Give again the entries below exactly, beginning at the first line and ending at the line with "return Vector((v.x, v.y*c".

Scripts that build scenes
..............................

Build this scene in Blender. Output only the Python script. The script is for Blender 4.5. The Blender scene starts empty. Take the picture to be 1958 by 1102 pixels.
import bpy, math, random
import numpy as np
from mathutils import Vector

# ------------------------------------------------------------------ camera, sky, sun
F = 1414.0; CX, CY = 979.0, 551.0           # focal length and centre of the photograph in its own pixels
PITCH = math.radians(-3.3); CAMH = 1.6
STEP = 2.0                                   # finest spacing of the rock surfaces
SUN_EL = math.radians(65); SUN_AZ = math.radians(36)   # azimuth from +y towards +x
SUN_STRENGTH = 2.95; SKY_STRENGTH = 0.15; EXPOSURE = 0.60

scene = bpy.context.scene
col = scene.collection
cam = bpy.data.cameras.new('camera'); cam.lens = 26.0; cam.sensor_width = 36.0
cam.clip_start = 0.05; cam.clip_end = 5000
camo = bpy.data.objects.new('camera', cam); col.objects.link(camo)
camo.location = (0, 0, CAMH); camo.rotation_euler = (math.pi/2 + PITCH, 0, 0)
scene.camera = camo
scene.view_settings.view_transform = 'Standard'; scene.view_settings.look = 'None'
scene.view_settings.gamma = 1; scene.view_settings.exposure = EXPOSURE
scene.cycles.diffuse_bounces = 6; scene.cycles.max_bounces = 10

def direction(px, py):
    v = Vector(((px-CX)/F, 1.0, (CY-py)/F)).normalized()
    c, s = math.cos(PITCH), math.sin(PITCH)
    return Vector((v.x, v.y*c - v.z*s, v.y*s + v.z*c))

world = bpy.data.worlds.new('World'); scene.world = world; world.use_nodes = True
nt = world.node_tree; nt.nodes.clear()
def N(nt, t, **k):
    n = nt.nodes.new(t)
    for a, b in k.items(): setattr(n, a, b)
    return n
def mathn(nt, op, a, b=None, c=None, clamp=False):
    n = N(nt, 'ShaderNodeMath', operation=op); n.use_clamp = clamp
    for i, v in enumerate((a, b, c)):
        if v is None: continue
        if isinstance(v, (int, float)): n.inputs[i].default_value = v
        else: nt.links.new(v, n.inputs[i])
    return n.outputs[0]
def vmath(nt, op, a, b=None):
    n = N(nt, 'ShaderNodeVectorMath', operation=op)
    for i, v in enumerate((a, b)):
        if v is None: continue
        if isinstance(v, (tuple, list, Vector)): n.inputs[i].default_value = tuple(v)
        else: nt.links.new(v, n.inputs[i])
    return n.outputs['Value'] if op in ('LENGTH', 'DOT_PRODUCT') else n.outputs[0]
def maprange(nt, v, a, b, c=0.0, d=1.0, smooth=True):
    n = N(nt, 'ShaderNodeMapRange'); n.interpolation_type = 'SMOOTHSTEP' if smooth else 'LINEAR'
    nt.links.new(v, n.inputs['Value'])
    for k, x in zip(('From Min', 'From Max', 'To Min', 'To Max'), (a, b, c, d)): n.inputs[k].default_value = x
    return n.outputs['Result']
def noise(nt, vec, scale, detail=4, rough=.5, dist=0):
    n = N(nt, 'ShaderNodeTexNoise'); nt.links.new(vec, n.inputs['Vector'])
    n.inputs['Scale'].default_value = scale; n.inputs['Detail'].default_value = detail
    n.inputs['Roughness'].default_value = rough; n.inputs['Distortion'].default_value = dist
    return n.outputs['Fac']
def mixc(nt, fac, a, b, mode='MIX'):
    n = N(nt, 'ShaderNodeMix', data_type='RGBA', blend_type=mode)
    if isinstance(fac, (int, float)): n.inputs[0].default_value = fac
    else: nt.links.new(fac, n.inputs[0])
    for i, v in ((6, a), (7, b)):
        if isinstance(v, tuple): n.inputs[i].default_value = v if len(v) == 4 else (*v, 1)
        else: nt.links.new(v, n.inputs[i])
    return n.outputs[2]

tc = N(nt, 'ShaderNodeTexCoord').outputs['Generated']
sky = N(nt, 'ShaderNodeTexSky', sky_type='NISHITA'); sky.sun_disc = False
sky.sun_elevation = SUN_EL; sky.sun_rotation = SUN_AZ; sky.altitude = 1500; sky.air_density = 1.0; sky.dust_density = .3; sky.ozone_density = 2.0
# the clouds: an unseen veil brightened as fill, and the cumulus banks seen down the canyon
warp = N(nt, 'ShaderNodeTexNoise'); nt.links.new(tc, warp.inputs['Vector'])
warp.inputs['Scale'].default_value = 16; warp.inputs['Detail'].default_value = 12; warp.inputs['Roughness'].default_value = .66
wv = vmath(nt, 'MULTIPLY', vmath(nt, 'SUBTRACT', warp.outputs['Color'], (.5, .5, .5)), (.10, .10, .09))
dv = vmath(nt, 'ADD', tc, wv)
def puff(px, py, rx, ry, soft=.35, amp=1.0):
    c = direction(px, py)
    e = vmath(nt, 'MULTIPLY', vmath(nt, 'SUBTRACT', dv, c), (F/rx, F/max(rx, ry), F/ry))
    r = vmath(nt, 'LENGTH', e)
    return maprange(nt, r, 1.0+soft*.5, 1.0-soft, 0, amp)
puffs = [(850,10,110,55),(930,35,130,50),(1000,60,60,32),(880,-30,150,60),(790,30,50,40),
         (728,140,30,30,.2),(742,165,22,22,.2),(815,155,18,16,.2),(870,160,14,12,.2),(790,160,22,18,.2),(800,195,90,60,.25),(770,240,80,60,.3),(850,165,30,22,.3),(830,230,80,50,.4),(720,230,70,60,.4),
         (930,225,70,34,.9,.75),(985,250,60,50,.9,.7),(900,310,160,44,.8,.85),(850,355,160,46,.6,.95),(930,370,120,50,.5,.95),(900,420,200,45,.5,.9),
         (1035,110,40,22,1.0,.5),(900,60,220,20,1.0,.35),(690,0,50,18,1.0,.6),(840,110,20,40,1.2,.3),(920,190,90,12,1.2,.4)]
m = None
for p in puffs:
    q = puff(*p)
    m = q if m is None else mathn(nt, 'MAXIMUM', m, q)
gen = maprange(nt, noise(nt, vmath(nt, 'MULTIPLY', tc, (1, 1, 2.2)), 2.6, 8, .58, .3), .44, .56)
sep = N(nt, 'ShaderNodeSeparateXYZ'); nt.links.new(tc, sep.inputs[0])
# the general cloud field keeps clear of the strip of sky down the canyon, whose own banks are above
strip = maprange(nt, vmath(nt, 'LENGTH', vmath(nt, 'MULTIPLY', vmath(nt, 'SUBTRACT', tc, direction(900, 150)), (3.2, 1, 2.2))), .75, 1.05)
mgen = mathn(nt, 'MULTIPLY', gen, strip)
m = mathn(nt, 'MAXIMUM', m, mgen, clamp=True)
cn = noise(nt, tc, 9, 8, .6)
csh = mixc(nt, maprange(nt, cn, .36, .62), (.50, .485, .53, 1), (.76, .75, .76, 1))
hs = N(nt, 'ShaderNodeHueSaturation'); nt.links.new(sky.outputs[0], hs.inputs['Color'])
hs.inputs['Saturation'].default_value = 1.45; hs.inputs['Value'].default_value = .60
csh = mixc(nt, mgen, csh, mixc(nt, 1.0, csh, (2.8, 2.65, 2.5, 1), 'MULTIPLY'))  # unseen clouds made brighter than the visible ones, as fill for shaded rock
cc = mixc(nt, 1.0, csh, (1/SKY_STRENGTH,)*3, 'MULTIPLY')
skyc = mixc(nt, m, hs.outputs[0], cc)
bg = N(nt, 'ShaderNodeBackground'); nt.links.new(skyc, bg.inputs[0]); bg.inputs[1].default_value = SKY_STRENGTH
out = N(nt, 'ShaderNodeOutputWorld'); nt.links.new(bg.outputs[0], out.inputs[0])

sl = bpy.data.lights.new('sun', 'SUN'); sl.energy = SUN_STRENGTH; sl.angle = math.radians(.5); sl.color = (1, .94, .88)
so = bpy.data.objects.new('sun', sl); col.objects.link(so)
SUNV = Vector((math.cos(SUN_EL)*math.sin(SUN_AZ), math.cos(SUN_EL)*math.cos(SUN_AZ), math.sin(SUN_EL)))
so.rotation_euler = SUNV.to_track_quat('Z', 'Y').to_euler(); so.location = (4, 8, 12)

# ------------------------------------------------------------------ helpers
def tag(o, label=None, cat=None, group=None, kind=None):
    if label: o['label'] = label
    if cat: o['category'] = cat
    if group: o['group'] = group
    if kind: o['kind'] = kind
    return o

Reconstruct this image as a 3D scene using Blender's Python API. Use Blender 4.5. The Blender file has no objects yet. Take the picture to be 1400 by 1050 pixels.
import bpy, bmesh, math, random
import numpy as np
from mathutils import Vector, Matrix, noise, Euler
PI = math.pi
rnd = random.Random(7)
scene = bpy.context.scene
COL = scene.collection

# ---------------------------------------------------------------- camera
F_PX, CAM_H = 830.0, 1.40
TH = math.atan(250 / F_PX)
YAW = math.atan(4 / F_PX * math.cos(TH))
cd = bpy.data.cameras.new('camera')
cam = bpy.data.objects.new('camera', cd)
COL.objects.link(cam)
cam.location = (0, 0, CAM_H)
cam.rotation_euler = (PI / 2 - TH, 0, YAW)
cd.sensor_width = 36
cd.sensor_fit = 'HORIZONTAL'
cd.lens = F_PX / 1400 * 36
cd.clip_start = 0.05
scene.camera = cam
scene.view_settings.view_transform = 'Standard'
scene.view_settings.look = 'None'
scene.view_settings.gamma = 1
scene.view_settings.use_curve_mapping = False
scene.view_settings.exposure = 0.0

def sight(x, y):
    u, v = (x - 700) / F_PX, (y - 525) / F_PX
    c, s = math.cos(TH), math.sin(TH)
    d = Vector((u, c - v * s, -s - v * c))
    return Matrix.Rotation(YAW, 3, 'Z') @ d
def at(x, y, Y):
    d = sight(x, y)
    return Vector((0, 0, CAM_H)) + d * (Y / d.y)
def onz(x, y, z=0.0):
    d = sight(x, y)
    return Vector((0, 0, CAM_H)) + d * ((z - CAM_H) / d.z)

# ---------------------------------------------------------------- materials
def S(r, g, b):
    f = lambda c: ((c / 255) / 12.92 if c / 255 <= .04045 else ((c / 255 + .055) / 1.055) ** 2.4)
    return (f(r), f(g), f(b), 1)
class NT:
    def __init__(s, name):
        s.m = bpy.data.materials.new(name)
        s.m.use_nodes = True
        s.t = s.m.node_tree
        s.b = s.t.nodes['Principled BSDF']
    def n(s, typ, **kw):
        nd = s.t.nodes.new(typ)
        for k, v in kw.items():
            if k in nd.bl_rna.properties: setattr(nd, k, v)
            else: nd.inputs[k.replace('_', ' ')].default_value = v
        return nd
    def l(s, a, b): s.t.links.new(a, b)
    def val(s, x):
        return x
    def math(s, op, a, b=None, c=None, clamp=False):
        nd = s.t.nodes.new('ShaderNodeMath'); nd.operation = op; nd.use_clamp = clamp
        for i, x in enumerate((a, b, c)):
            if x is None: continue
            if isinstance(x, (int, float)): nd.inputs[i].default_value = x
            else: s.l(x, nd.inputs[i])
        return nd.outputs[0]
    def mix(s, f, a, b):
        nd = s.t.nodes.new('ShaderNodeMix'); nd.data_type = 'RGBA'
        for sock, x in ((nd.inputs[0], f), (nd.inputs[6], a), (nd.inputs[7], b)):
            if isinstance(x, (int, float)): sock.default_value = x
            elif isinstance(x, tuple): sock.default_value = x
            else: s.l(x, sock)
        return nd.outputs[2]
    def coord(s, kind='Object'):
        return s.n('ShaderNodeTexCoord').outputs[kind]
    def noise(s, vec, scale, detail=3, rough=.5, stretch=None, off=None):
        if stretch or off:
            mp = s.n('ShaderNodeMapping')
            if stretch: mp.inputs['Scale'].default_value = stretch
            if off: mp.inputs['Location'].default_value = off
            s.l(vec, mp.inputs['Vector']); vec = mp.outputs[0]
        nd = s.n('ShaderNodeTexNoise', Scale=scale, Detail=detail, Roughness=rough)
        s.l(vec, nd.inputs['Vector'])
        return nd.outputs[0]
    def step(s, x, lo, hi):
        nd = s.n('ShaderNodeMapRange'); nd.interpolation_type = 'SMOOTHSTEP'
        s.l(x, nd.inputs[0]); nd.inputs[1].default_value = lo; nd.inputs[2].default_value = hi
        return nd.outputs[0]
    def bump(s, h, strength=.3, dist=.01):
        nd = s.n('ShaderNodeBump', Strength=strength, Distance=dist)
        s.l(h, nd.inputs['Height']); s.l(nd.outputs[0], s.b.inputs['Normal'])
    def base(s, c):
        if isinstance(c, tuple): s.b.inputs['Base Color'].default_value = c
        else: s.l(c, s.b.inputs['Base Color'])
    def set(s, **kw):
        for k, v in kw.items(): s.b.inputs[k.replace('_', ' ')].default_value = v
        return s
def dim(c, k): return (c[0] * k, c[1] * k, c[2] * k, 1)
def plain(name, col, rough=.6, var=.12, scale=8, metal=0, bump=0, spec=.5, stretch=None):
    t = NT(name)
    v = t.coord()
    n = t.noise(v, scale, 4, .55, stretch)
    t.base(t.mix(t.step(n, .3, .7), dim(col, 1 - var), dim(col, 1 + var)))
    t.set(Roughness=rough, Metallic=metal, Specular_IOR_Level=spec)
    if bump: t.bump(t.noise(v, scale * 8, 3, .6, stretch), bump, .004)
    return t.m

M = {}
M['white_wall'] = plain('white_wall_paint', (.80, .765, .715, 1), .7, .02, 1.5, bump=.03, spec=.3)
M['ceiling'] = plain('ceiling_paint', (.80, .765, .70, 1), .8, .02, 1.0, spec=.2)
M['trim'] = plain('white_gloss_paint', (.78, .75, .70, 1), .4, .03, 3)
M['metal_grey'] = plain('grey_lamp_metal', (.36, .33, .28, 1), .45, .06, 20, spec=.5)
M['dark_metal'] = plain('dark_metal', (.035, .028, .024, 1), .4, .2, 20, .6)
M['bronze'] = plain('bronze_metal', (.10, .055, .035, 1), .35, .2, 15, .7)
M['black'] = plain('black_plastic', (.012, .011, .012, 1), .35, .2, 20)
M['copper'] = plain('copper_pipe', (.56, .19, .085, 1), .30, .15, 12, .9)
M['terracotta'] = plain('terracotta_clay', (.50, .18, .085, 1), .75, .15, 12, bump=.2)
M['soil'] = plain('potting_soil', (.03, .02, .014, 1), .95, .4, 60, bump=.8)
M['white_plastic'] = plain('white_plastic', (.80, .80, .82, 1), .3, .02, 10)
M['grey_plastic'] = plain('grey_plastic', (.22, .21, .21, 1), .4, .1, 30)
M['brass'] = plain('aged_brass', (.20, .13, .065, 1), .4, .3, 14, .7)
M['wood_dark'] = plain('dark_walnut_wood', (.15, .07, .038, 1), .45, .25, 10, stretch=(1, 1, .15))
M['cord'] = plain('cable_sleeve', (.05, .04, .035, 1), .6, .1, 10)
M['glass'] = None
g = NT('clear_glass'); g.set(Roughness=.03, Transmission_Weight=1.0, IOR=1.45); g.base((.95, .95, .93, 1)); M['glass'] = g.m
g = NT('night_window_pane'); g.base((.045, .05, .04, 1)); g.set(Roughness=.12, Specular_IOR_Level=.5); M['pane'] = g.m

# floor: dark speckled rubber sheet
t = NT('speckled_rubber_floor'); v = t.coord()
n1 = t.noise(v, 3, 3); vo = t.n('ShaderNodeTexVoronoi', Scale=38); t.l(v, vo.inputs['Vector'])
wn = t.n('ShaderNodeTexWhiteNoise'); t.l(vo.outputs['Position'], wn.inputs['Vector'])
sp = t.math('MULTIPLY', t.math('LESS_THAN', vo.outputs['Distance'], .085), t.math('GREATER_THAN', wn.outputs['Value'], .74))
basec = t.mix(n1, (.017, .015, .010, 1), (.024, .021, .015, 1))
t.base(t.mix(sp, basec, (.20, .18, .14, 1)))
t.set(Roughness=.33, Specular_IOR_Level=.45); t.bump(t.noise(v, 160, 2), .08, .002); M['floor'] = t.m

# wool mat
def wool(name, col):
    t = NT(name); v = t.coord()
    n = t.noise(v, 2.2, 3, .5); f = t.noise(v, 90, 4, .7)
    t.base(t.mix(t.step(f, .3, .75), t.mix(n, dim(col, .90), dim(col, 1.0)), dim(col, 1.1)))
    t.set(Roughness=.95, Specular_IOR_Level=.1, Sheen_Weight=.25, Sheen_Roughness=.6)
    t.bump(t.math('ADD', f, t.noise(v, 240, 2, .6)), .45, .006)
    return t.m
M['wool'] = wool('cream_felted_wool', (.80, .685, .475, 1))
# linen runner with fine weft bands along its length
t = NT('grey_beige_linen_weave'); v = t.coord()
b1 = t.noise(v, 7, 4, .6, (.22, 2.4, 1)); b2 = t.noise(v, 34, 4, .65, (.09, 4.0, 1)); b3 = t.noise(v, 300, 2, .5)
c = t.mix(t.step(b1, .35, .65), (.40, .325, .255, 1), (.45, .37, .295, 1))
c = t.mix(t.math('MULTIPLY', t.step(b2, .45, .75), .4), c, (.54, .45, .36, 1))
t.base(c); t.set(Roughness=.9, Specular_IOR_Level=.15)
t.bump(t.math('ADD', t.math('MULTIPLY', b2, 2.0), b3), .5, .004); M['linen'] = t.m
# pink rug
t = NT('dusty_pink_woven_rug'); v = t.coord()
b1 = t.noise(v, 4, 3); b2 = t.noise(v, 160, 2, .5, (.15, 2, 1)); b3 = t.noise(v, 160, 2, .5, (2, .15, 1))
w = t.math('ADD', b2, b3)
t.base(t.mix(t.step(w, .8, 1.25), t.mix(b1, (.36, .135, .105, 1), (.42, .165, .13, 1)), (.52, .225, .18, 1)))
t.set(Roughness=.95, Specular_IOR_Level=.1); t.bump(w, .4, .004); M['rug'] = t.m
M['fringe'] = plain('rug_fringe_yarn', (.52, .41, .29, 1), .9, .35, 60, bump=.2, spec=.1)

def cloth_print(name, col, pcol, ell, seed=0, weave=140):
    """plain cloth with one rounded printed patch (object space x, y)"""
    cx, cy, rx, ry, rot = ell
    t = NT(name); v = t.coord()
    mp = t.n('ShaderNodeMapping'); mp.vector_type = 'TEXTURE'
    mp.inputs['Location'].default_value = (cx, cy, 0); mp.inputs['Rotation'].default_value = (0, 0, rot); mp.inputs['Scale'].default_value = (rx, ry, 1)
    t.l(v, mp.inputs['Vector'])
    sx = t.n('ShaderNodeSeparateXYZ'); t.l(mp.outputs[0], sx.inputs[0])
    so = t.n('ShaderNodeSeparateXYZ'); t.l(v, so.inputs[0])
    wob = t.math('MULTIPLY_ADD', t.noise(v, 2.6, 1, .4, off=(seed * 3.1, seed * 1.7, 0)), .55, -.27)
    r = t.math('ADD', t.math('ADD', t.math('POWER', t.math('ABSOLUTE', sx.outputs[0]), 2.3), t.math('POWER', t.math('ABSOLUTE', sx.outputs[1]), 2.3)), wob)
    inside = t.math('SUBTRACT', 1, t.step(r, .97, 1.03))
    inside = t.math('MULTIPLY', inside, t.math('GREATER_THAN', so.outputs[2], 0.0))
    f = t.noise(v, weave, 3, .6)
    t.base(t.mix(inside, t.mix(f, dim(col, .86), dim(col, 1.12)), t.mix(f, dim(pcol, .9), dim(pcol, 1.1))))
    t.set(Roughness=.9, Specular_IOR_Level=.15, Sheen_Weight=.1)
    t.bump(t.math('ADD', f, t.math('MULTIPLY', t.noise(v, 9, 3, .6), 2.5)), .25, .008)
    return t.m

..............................

▶ FINISHED ANSWER:
Build this scene in Blender. Output only the Python script. The script is for Blender 4.5. The Blender scene starts empty. Take the picture to be 1958 by 1102 pixels.
import bpy, math, random
import numpy as np
from mathutils import Vector

# ------------------------------------------------------------------ camera, sky, sun
F = 1414.0; CX, CY = 979.0, 551.0           # focal length and centre of the photograph in its own pixels
PITCH = math.radians(-3.3); CAMH = 1.6
STEP = 2.0                                   # finest spacing of the rock surfaces
SUN_EL = math.radians(65); SUN_AZ = math.radians(36)   # azimuth from +y towards +x
SUN_STRENGTH = 2.95; SKY_STRENGTH = 0.15; EXPOSURE = 0.60

scene = bpy.context.scene
col = scene.collection
cam = bpy.data.cameras.new('camera'); cam.lens = 26.0; cam.sensor_width = 36.0
cam.clip_start = 0.05; cam.clip_end = 5000
camo = bpy.data.objects.new('camera', cam); col.objects.link(camo)
camo.location = (0, 0, CAMH); camo.rotation_euler = (math.pi/2 + PITCH, 0, 0)
scene.camera = camo
scene.view_settings.view_transform = 'Standard'; scene.view_settings.look = 'None'
scene.view_settings.gamma = 1; scene.view_settings.exposure = EXPOSURE
scene.cycles.diffuse_bounces = 6; scene.cycles.max_bounces = 10

def direction(px, py):
    v = Vector(((px-CX)/F, 1.0, (CY-py)/F)).normalized()
    c, s = math.cos(PITCH), math.sin(PITCH)
    return Vector((v.x, v.y*c - v.z*s, v.y*s + v.z*c))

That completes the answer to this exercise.